Patriarch Kirill Working to Ensure Tikhon’s Pskov Appointment is an Exile Not an Elevation


Paul Goble

            Staunton, June 1 – When Vladimir Putin’s “spiritual advisor” Tikhon (Shevkunov) was appointed to the Pskov metropolitanate, a debate broke out between those who saw this as an elevation that would put him in a position to succeed Patriarch Kirill and others who argued that Putin’s man was being exiled by being sent away from Moscow.

            Those who view this move as an elevation would appear to have a strong argument: By being named to Pskov and immediately elevated to the status of a metropolitan, the former bishop has acquired the status needed in modern times to be considered as a serious candidate to head the Russian Orthodox Church.

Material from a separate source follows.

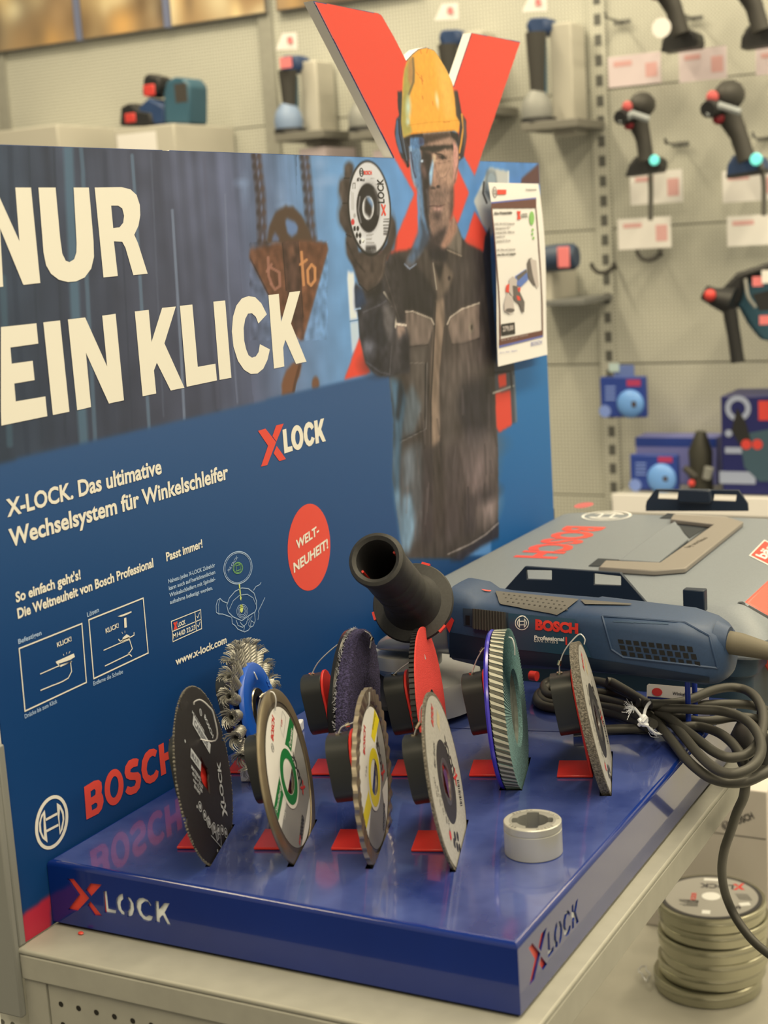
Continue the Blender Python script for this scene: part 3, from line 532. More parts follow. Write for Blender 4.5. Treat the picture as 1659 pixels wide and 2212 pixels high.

            But St. Petersburg analyst Stanislav Volkov says the move increasingly appears part of a plan by Patriarch Kirill to freeze out Tikhon from the center of the Moscow Patriarchate, ensuring that his point of view can be isolated and that his prospects for further elevation will be limited (gorod-812.ru/eto-ssyilka-zachem-kirill-otpravil-tihona-shevkunova-v-pskov/).

            Because of his ties to Putin and his control of the Sretensk monastery with its links to the FSB, many have viewed Tikhon as Kirill’s competitor and putative successor ever since he was created bishop three years ago, especially given that Tikhon’s personality and policy positions stand in sharp contrast to Kirill’s.

            From the point of view of many, Volkov continues, Kirill is an ecumenist, a Westernizer, and a modernist; and “worst of all, there is the suspicion that in the depth of his soul, he considers ‘the church higher than the state.’”  Tikhon in contrast is vastly more traditionalist, lacks ties to the West, and is less ambitious for the church.

            Consequently, many of Tikhon’s supporters viewed his elevation to a metropolitan, with control over a church territory, as the logical next step on his march to the patriarchate.  But even if that should prove to be the case in the long run, the church analyst says, Kirill is working hard to make Tikhon’s time in Pskov an exile not an elevation.

            On being named to Pskov, Tikhon was stripped of his post at the Sretensk Monastery, even though church rules would have allowed him to retain that position in Moscow. Indeed, many of those with power in the church have both a territorial see and a position in the capital from which they can expand their influence.

            “It is clear that Patriarch Kirill is seeking to deprive his competitor of ties with Moscow” and also of the income that the Sretensk Monastery can provide. “Tikhon does continue as head of the [synod’s] council on culture, but this is as nothing compared to a monastery next to the Lubyanka.”

            At the same time, however, Volkov continues, “Tikhon’s source of strength is in the external world and an apparatus defeat within the Russian Orthodox Church cannot significantly weaken him” if Putin and others in the organs want him to ultimately succeed.  But Kirill has reduced Tikhon’s influence within the church and that is not nothing.